● **Instructions to follow**
All of the data below must be repeated exactly.

● **Stored data**

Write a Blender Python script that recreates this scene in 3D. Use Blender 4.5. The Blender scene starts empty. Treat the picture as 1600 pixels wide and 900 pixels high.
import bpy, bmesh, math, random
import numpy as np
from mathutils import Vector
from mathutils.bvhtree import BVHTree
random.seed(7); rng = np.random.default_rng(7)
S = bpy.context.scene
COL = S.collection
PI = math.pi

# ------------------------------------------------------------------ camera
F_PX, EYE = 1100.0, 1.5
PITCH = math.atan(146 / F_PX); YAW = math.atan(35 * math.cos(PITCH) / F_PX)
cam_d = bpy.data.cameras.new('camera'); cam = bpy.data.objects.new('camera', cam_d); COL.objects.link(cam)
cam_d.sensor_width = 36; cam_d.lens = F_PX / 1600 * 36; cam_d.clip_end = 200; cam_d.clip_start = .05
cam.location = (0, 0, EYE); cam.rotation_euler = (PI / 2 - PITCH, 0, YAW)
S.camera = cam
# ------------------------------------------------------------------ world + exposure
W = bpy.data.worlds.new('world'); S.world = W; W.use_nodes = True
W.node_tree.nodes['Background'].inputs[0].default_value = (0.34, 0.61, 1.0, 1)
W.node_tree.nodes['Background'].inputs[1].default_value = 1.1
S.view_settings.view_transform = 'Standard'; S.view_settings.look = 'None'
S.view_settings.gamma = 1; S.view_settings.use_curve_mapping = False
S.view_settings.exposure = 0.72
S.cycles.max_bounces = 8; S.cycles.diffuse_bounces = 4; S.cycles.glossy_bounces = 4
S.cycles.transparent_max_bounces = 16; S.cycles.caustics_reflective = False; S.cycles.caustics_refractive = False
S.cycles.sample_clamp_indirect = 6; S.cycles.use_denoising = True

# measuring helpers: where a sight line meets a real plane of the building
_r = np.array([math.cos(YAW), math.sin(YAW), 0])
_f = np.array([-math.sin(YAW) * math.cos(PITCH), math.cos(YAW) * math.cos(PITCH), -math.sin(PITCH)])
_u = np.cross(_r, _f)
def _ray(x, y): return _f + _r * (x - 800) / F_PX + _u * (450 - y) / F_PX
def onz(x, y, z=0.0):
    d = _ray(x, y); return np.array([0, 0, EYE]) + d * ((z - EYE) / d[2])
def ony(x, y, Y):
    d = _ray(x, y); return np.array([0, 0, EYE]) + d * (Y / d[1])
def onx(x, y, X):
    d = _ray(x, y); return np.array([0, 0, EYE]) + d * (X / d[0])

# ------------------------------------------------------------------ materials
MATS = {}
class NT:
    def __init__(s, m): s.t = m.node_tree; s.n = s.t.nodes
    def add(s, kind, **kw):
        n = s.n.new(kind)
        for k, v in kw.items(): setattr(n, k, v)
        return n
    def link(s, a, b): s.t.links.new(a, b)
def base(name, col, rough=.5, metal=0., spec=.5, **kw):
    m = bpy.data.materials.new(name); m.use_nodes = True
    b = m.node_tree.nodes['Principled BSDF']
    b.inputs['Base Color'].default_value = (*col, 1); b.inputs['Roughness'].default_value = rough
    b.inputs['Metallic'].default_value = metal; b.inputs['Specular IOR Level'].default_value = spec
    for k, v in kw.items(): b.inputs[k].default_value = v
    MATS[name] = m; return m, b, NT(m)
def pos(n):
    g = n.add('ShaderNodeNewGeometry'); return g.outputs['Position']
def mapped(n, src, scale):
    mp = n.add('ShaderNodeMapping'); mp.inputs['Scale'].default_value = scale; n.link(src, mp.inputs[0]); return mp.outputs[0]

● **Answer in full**
Write a Blender Python script that recreates this scene in 3D. Use Blender 4.5. The Blender scene starts empty. Treat the picture as 1600 pixels wide and 900 pixels high.
import bpy, bmesh, math, random
import numpy as np
from mathutils import Vector
from mathutils.bvhtree import BVHTree
random.seed(7); rng = np.random.default_rng(7)
S = bpy.context.scene
COL = S.collection
PI = math.pi

# ------------------------------------------------------------------ camera
F_PX, EYE = 1100.0, 1.5
PITCH = math.atan(146 / F_PX); YAW = math.atan(35 * math.cos(PITCH) / F_PX)
cam_d = bpy.data.cameras.new('camera'); cam = bpy.data.objects.new('camera', cam_d); COL.objects.link(cam)
cam_d.sensor_width = 36; cam_d.lens = F_PX / 1600 * 36; cam_d.clip_end = 200; cam_d.clip_start = .05
cam.location = (0, 0, EYE); cam.rotation_euler = (PI / 2 - PITCH, 0, YAW)
S.camera = cam
# ------------------------------------------------------------------ world + exposure
W = bpy.data.worlds.new('world'); S.world = W; W.use_nodes = True
W.node_tree.nodes['Background'].inputs[0].default_value = (0.34, 0.61, 1.0, 1)
W.node_tree.nodes['Background'].inputs[1].default_value = 1.1
S.view_settings.view_transform = 'Standard'; S.view_settings.look = 'None'
S.view_settings.gamma = 1; S.view_settings.use_curve_mapping = False
S.view_settings.exposure = 0.72
S.cycles.max_bounces = 8; S.cycles.diffuse_bounces = 4; S.cycles.glossy_bounces = 4
S.cycles.transparent_max_bounces = 16; S.cycles.caustics_reflective = False; S.cycles.caustics_refractive = False
S.cycles.sample_clamp_indirect = 6; S.cycles.use_denoising = True

# measuring helpers: where a sight line meets a real plane of the building
_r = np.array([math.cos(YAW), math.sin(YAW), 0])
_f = np.array([-math.sin(YAW) * math.cos(PITCH), math.cos(YAW) * math.cos(PITCH), -math.sin(PITCH)])
_u = np.cross(_r, _f)
def _ray(x, y): return _f + _r * (x - 800) / F_PX + _u * (450 - y) / F_PX
def onz(x, y, z=0.0):
    d = _ray(x, y); return np.array([0, 0, EYE]) + d * ((z - EYE) / d[2])
def ony(x, y, Y):
    d = _ray(x, y); return np.array([0, 0, EYE]) + d * (Y / d[1])
def onx(x, y, X):
    d = _ray(x, y); return np.array([0, 0, EYE]) + d * (X / d[0])

# ------------------------------------------------------------------ materials
MATS = {}
class NT:
    def __init__(s, m): s.t = m.node_tree; s.n = s.t.nodes
    def add(s, kind, **kw):
        n = s.n.new(kind)
        for k, v in kw.items(): setattr(n, k, v)
        return n
    def link(s, a, b): s.t.links.new(a, b)
def base(name, col, rough=.5, metal=0., spec=.5, **kw):
    m = bpy.data.materials.new(name); m.use_nodes = True
    b = m.node_tree.nodes['Principled BSDF']
    b.inputs['Base Color'].default_value = (*col, 1); b.inputs['Roughness'].default_value = rough
    b.inputs['Metallic'].default_value = metal; b.inputs['Specular IOR Level'].default_value = spec
    for k, v in kw.items(): b.inputs[k].default_value = v
    MATS[name] = m; return m, b, NT(m)
def pos(n):
    g = n.add('ShaderNodeNewGeometry'); return g.outputs['Position']
def mapped(n, src, scale):
    mp = n.add('ShaderNodeMapping'); mp.inputs['Scale'].default_value = scale; n.link(src, mp.inputs[0]); return mp.outputs[0]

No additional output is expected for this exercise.